Daniel Arsham (b. 1980, Cleveland) lives and works in New York. Arsham’s aesthetic is rooted in his concept of fictional archaeology. Working with sculpture, drawing, architecture, and film, he creates liminal situations by staging what he refers to as “future archaeology.” These works imagine a future world from which we may re-examine our present. These haunting, yet playful visions straddle romanticism and pop art. The artist’s work has been shown in many prestigious institutions, including MoMA PS1, the New Museum in New York, and the Museum of Contemporary Art in Miami, among others.


Philip Tinari (Director, UCCA Center for Contemporary Art, CEO, UCCA Group)

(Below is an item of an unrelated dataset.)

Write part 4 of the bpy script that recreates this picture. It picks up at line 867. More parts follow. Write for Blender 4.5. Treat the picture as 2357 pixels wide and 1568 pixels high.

Since coming to UCCA in 2011, Philip Tinari has led its transformation from a founder-owned private museum into an accredited museum across multiple locations, a public foundation, and a family of art-driven enterprises. During his tenure, UCCA has mounted more than seventy exhibitions and thousands of public programs, bringing artistic voices established and emerging, Chinese and international, to an audience of over a million visitors each year. From 2009 to 2012 he founded and edited LEAP, the first internationally distributed, bilingual magazine of contemporary art in China. He is a contributing editor of Artforum and launched the magazine’s Chinese edition in 2008. Having written extensively on contemporary art in China, he was co-curator of the 2017 exhibition Art and China after 1989: Theater of the World at the Solomon R. Guggenheim Museum in New York. Based in Beijing since 2001 and fluent in Mandarin, Tinari is a World Economic Forum Young Global Leader and a fellow of the Public Intellectuals Program of the National Committee on US-China Relations. He holds degrees from Duke and Harvard and is currently completing a doctorate at Oxford.